All four men were arrested for "compilation of sensitive information"
and "planning of provocations." "We’ve kept them under surveillance
for a long time and compiled heaps of materials. These people
displayed interest in military objects, defense capacity of the
country, programs of integration into NATO, energy security issues,
parties of the opposition and non-governmental organizations, Defense
Ministry’s procurement plans, and ports," Merabishvili said.
Well-informed sources in the republican Interior Ministry had said
even before the press conference that the Russian officers were
suspected of clandestine arms deals.
There is no need to "push" the Russian troops out of Georgia with the
help of dubious counter-intelligence actions. Under the
Russian-Georgian accords, the Russian military will leave Georgia in
2008. The headquarters of the Russian Army Group in the Caucasus will
be closed as well. Russian Chief of the General Staff General of the
Army Yuri Baluyevsky branded the arrests made in Georgia "lawlessness
on the part of Defense Minister Irakly Okruashvili and his inner
circle." "The Russian Foreign Ministry and we are taking steps to
resolve the crisis," Baluyevsky said.
A diplomatic note from the Russian Embassy, delivered to the Georgian
Foreign Ministry, condemns the actions of the Georgian security
structures as a provocation and blames Georgia. "The Embassy and the
command of the Russian Army Group in the Caucasus appealed to the
Georgian Foreign Ministry, Interior Ministry, and Defense Ministry to
be told the arrested officers’ whereabouts – with nothing to show for
it. The Embassy insists on an immediate release of the four officers
of the Russian Army and removal of cordons around the headquarters of
the Russian Army Group in the Caucasus," the protest note stated.

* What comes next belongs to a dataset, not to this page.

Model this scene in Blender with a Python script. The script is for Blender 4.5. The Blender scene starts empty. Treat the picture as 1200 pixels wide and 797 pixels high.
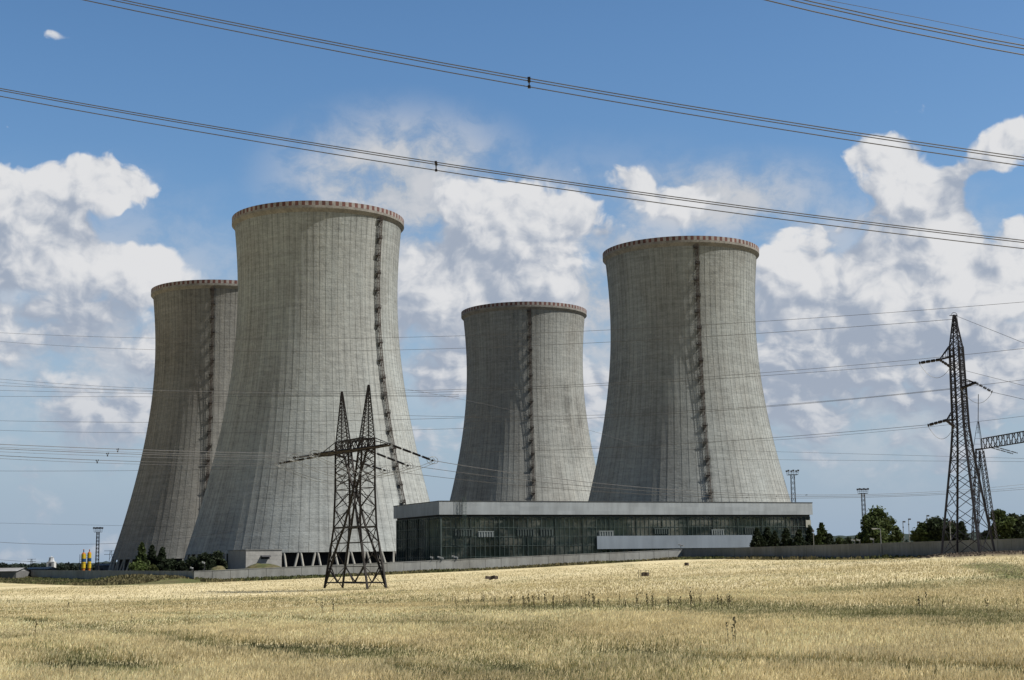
import bpy, math, random
import numpy as np
random.seed(7); RNG = np.random.default_rng(11)
PI = math.pi; R = math.radians
COL = bpy.context.scene.collection
scene = bpy.context.scene

# ------------------------------------------------------------------ camera
F, PITCH, ROLL, CZ = 1718.6, 0.1493, -0.0138, 2.0
def basis():
    r0 = np.array((1., 0, 0)); f = np.array((0, math.cos(PITCH), math.sin(PITCH)))
    u0 = np.array((0, -math.sin(PITCH), math.cos(PITCH)))
    r = math.cos(ROLL)*r0 + math.sin(ROLL)*u0
    u = math.cos(ROLL)*u0 - math.sin(ROLL)*r0
    return r, u, f
CR, CU, CF = basis()
def ray(px, py):
    return CR*(px-600)/F + CU*(398.5-py)/F + CF
def at(px, py, d):
    """world point seen at photo position (px,py), at depth y=d"""
    v = ray(px, py); v = v*(d/v[1]); return np.array((v[0], v[1], v[2]+CZ))
def xat(px, d, py=650):
    return at(px, py, d)[0]
def make_camera():
    c = bpy.data.cameras.new('camera'); o = bpy.data.objects.new('camera', c); COL.objects.link(o)
    c.sensor_width = 36; c.sensor_fit = 'HORIZONTAL'; c.lens = 36*F/1200
    c.clip_start = .5; c.clip_end = 20000
    from mathutils import Matrix
    o.matrix_world = Matrix(((CR[0], CU[0], -CF[0], 0), (CR[1], CU[1], -CF[1], 0), (CR[2], CU[2], -CF[2], CZ), (0, 0, 0, 1)))
    scene.camera = o
make_camera()

# ------------------------------------------------------------------ node helper
class G:
    def __init__(s, nt): s.nt = nt; s.N = nt.nodes; s.L = nt.links
    def put(s, inp, v):
        if hasattr(v, 'is_output') or isinstance(v, bpy.types.NodeSocket): s.L.new(v, inp)
        elif v is not None: inp.default_value = v
    def node(s, t, **k):
        n = s.N.new(t)
        for a, b in k.items(): setattr(n, a, b)
        return n
    def m(s, op, a, b=None, c=None, clamp=False):
        n = s.N.new('ShaderNodeMath'); n.operation = op; n.use_clamp = clamp
        s.put(n.inputs[0], a)
        if b is not None: s.put(n.inputs[1], b)
        if c is not None: s.put(n.inputs[2], c)
        return n.outputs[0]
    def v(s, op, a, b=None, c=None):
        n = s.N.new('ShaderNodeVectorMath'); n.operation = op
        s.put(n.inputs[0], a)
        if b is not None: s.put(n.inputs[3 if op == 'SCALE' else 1], b)
        if c is not None: s.put(n.inputs[2], c)
        return n.outputs[1] if op in ('LENGTH', 'DISTANCE', 'DOT_PRODUCT') else n.outputs[0]
    def sep(s, a):
        n = s.N.new('ShaderNodeSeparateXYZ'); s.put(n.inputs[0], a); return n.outputs
    def comb(s, x, y, z=0.):
        n = s.N.new('ShaderNodeCombineXYZ'); s.put(n.inputs[0], x); s.put(n.inputs[1], y); s.put(n.inputs[2], z); return n.outputs[0]
    def ms(s, v, a, b, c=0., d=1., smooth=True):
        n = s.N.new('ShaderNodeMapRange'); n.interpolation_type = 'SMOOTHSTEP' if smooth else 'LINEAR'
        s.put(n.inputs[0], v); s.put(n.inputs[1], a); s.put(n.inputs[2], b); s.put(n.inputs[3], c); s.put(n.inputs[4], d)
        return n.outputs[0]
    def noise(s, vec, scale=1., detail=3., rough=.5, dim='3D', dist=0., lac=2.0, color=False):
        n = s.N.new('ShaderNodeTexNoise'); n.noise_dimensions = dim
        s.put(n.inputs['Vector'], vec); n.inputs['Scale'].default_value = scale; n.inputs['Detail'].default_value = detail
        n.inputs['Roughness'].default_value = rough; n.inputs['Distortion'].default_value = dist; n.inputs['Lacunarity'].default_value = lac
        return n.outputs[1] if color else n.outputs[0]
    def white(s, vec):
        n = s.N.new('ShaderNodeTexWhiteNoise'); n.noise_dimensions = '2D'; s.put(n.inputs['Vector'], vec); return n.outputs[0]
    def mix(s, f, a, b, blend='MIX'):
        n = s.N.new('ShaderNodeMix'); n.data_type = 'RGBA'; n.blend_type = blend
        s.put(n.inputs[0], f); s.put(n.inputs[6], rgba(a)); s.put(n.inputs[7], rgba(b)); return n.outputs[2]
def rgba(c):
    if isinstance(c, (tuple, list)) and len(c) == 3: return (*c, 1.)
    return c
def new_mat(name):
    m = bpy.data.materials.new(name); m.use_nodes = True; g = G(m.node_tree)
    b = m.node_tree.nodes['Principled BSDF']; return m, g, b
def simple(name, col, rough=.7, metal=0., var=.25, scale=1.5, streak=False, spec=.3, col2=None, bump=0.):
    """paint / steel / concrete with grime variation"""
    m, g, b = new_mat(name)
    tc = g.node('ShaderNodeTexCoord').outputs['Object']
    v = g.v('MULTIPLY', tc, (1, 1, .15 if streak else 1))
    n = g.noise(v, scale, 5, .6); n2 = g.noise(tc, scale*.2, 3, .5)
    f = g.m('MULTIPLY', g.m('ADD', n, n2), .5)
    f = g.ms(f, .3, .7)
    dark = tuple(c*(1-var) for c in col); lite = tuple(min(1, c*(1+var*.6)) for c in col)
    if col2: lite = col2
    g.put(b.inputs['Base Color'], g.mix(f, dark, lite))
    b.inputs['Roughness'].default_value = rough; b.inputs['Metallic'].default_value = metal
    b.inputs['Specular IOR Level'].default_value = spec
    if bump:
        bn = g.node('ShaderNodeBump'); bn.inputs['Strength'].default_value = bump; g.put(bn.inputs['Height'], n); g.L.new(bn.outputs[0], b.inputs['Normal'])
    return m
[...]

Russian Foreign Ministry regards the steps taken by Tbilisi as "a
confirmation of the anti-Russian policy off the Georgian
administration." Grigori Karasin, State Secretary and Deputy Foreign
Minister, protested to Georgian Ambassador Irakly Chubinishvili.
Mikhail Grishankov, Senior Deputy Chairman of the Security Committee
of the Duma, harbors doubts concerning the charges of espionage
pressed against the Russian officers. "What espionage are they
talking about. Whatever is to be known about Georgia is long since
known. The GRU is not interested in Georgia," Grishankov said.
(Before election to the Duma, Grishankov was a senior officer of the
Chelyabinsk Regional Directorate of the Federal Security Service.)